Uprooted Forests. Similar forays are taking place throughout the game parks of East Africa. Protected by the rigid enforcement of poaching laws and strict limits on trophy hunters, the population of big game has exploded beyond all bounds. There are now 20,000 elephants in Tsavo alone, and another 20,000 have been counted in the Zambezi River Valley between Zambia and Rhodesia. In Uganda’s Murchison Falls National Park, the pachyderms are packed in at a density of between five and 40 elephants per square mile.
The proliferating herds of hippo, buffalo and giraffe add to the problem, and as a result, African game parks are badly overgrazed and their enormous herds are faced with famine. Tsavo’s hungry elephants have uprooted entire forests of thorn trees, turned giant baobab trees into twisted wreckage in their search for edible shrubbery. Parts of the Zambezi Valley, according to one conservationist, “look as though an atom bomb had exploded in the area.”
Birth Control.
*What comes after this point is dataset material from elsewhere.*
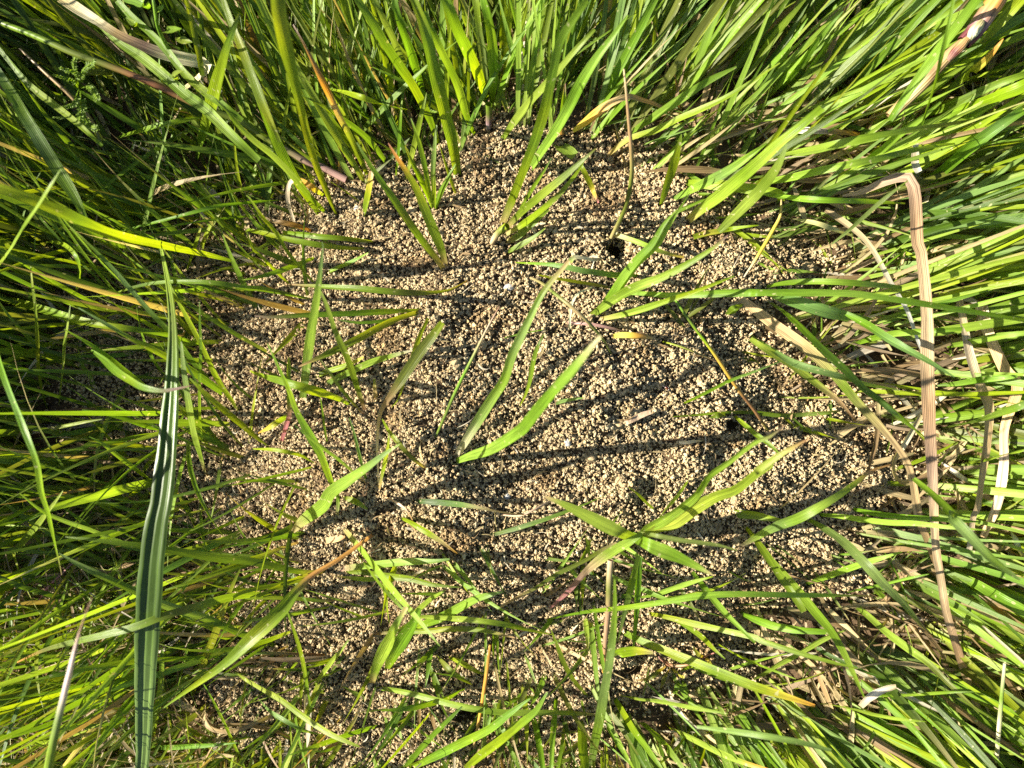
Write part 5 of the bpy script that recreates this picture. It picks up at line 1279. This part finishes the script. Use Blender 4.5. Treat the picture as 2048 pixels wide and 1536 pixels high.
# 4. a few thin leaves over the soil itself, near its rim
b = scatter_grass(620, (-.25, .22, -.22, .15), (1, 3), (.015, .060), (.0008, .0024), lambda x, y: smooth01((poly_sdf(x, y) + .055) / .05) * (poly_sdf(x, y) < 0), (15, 65), (-10, 40), .7, .12)
b4 = scatter_grass(170, (-.24, -.13, -.15, .10), (1, 3), (.08, .15), (.0012, .0028), lambda x, y: np.ones_like(x), (58, 85), (20, 60), .5, .06)  # tall upright leaves added for the shadow stripes they throw on the soil
b3 = scatter_grass(300, (-.19, .05, -.20, -.07), (1, 3), (.02, .07), (.0010, .0028), lambda x, y: np.ones_like(x), (25, 75), (-10, 50), .6, .12)
b2 = scatter_grass(400, (-.25, -.09, -.19, .10), (1, 3), (.03, .10), (.0012, .003), lambda x, y: np.ones_like(x), (30, 78), (-10, 50), .6, .12)
V, Q, C, U = merge([blades_block(**b3), blades_block(**b4), blades_block(**b), blades_block(**b2)])
tag(link('sparse_grass', make_mesh('sparse_grass', V, Q, C, U, MAT['leaf'])), kind='stuff')

# 5. dead thatch lying between the green leaves
n = 12000
x = rng.uniform(-.40, .42, n); y = rng.uniform(-.32, .32, n)
d = poly_sdf(x, y)
k = rng.random(n) < smooth01((d + .002) / .02) * np.where(x > .08, 1.0, np.where(y < -.05, 1.0, .35))
x, y = x[k], y[k]; n = len(x)
phi = field(x, y) + rng.normal(0, .55, n) + np.pi * (rng.random(n) < .3)
tcol = dry[rng.integers(0, len(dry), n)] * rng.uniform(.55, 1.05, (n, 1))
V, Q, C, U = blades_block(x, y, phi, rng.uniform(.012, .07, n), rng.uniform(.0006, .0034, n), np.radians(rng.uniform(-6, 22, n)), np.radians(rng.uniform(-22, 8, n)), tcol, tcol * .9,
                          rng.normal(0, .6, n), rng.normal(0, .7, n), rng.normal(0, .9, n), rng.uniform(0, .5, n), 7, rng.uniform(.0, .011, n))
tag(link('dead_thatch', make_mesh('dead_thatch', V, Q, C, U, MAT['straw'])), kind='stuff')

# 6. root hairs, husks and straw bits among the crumbs
n = 2600
x = rng.uniform(-.24, .20, n); y = rng.uniform(-.2, .13, n); k = poly_sdf(x, y) < .0; x, y = x[k], y[k]; n = len(x)
tcol = dry[rng.integers(0, 5, n)] * rng.uniform(.55, 1.0, (n, 1))
V, Q, C, U = blades_block(x, y, rng.uniform(0, 6.283, n), rng.uniform(.003, .012, n), .00022 + .0009 * rng.random(n) ** 4, np.radians(rng.uniform(-5, 25, n)), np.radians(rng.uniform(-35, 5, n)), tcol, tcol,
                          rng.normal(0, 1.0, n), rng.normal(0, .7, n), rng.normal(0, .9, n), rng.uniform(0, .4, n), 6, rng.uniform(.0024, .0044, n))
tag(link('plant_debris', make_mesh('plant_debris', V, Q, C, U, MAT['straw'])), kind='stuff')

# far meadow beyond the picture, coarser
x = rng.uniform(-1.6, 1.6, 9000); y = rng.uniform(-1.5, 1.5, 9000)
k = (np.abs(x) > .44) | (np.abs(y) > .34); x, y = x[k], y[k]; n = len(x)
c = gcol[rng.integers(0, len(gcol), n)]
V, Q, C, U = blades_block(x, y, rng.uniform(0, 6.283, n), rng.uniform(.08, .16, n), rng.uniform(.004, .009, n), np.radians(rng.uniform(50, 80, n)), np.radians(rng.uniform(0, 50, n)), c, c, rng.normal(0, .3, n),
                          rng.normal(0, .3, n), rng.normal(0, .5, n), rng.uniform(.1, .4, n), 5)
tag(link('meadow_grass', make_mesh('meadow_grass', V, Q, C, U, MAT['leaf'])), kind='stuff')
For reasons that ecologists are unable to explain, the elephants themselves seem to be aware of the danger—and have begun to practice birth control of sorts. At Tsavo, where the elephant population has entered a “cycle of despair,” the mating age of young cows has been mysteriously delayed by three years, and the interval between their offspring has nearly doubled from four years to seven. Such natural controls are not enough, however. Game experts agree that the only solution is the final solution—a bullet.
Before it is over, Africa will have gone through the biggest big game hunt in its history. Already Uganda has “cropped” 4,000 hippo and nearly 2,000 elephants. Zambia and Rhodesia have hired white hunters to kill as many as 10,000 buffalo and hippo. In Kenya, where authorities at first feared that mass elephant slaughters might frighten the rest of the game out of the reserves, a month-long pilot hunt proved so successful that the government is now taking bids for the killing of thousands of elephants. Its primary stipulation: that the hunters destroy entire family units, leaving no orphans to disturb the survivors. As in the rest of East Africa, they must also make some provision for disposing of all carcasses.
The great hunt has inspired the free-enterprising instincts of Africa’s entrepreneurs. A Rhodesian meat packer has set up shop at Wankie to haul away dead elephants and turn them into minced pet food. Elephant steaks (which taste like prime beef), buffalo burgers (something like venison) and hippo stew (very fishy) are flooding meat markets in Zambia. In Kenya, three major consortiums are negotiating for the privilege of establishing a multimillion-dollar “Jumbo-burger” plant across the downwind boundary of the Tsavo reserve—along with rights to kill and can between 1,000 and 3,000 elephants a year. The location of the plant is important. If the government’s initial scheme is followed, the dead elephants will be tied to giant balloons and floated from the reserve to the cannery.